Exercise task >>
Copy out exactly the lines from the start of the data to the line containing "FLOOR = 1.735". Include both.

Information provided >>
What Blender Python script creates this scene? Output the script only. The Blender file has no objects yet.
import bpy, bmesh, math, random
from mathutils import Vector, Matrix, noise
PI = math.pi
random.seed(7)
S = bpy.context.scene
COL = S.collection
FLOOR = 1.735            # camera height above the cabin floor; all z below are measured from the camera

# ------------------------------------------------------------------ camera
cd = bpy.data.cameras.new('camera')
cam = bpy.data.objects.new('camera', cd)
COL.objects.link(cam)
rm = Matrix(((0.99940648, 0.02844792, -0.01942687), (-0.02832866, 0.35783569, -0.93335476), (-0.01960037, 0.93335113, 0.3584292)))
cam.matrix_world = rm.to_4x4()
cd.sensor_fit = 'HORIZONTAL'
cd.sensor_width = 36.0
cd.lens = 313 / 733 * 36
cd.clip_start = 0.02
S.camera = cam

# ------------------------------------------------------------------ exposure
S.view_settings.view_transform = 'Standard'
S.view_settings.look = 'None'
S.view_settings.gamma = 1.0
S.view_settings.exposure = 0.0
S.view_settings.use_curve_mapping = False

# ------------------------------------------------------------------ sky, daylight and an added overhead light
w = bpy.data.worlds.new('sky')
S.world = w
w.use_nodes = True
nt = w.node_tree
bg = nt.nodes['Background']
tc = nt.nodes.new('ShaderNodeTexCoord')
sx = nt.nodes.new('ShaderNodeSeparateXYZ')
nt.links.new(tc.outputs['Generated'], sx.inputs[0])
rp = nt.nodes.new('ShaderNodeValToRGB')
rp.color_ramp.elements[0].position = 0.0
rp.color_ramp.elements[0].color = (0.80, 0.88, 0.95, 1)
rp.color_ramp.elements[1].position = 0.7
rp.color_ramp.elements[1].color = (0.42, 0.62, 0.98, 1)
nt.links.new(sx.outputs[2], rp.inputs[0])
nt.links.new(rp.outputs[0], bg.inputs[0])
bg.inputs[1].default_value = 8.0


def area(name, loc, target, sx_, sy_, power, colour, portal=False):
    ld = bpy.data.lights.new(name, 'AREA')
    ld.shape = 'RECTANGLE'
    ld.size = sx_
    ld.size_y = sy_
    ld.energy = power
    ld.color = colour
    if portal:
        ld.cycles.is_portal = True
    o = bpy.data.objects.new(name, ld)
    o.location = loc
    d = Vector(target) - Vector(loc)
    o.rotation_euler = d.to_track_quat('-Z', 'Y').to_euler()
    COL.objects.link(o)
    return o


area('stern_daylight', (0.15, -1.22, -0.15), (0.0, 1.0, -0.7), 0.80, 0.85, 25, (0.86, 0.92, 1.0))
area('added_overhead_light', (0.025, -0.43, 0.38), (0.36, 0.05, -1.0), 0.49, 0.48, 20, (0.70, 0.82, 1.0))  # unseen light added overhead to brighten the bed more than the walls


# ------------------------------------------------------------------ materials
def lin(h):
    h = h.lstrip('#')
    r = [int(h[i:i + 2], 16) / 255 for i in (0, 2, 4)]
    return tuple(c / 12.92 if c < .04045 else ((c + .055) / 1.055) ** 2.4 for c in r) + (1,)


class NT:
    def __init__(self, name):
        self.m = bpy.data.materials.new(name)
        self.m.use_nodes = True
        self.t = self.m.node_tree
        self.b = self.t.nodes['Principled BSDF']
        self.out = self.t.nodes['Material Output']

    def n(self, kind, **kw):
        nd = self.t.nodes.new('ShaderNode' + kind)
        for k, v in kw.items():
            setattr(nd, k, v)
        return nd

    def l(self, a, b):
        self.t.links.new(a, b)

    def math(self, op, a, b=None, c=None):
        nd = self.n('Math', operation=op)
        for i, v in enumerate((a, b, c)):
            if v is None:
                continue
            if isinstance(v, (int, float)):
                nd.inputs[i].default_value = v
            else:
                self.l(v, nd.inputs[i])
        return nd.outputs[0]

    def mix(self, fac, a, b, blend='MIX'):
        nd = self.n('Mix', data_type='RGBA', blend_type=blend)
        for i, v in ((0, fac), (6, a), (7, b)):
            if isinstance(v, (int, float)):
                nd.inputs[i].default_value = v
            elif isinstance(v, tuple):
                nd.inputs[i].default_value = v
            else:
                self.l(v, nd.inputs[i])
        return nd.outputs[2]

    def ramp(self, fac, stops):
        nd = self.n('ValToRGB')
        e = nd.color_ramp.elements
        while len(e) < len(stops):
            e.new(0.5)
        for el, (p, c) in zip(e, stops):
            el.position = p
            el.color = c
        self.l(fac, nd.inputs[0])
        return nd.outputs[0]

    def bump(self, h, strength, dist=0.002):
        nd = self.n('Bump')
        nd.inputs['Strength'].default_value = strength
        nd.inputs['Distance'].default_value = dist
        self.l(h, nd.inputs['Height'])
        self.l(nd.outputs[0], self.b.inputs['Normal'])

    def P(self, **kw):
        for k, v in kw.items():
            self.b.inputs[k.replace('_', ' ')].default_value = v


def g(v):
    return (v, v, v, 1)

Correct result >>
What Blender Python script creates this scene? Output the script only. The Blender file has no objects yet.
import bpy, bmesh, math, random
from mathutils import Vector, Matrix, noise
PI = math.pi
random.seed(7)
S = bpy.context.scene
COL = S.collection
FLOOR = 1.735            # camera height above the cabin floor; all z below are measured from the camera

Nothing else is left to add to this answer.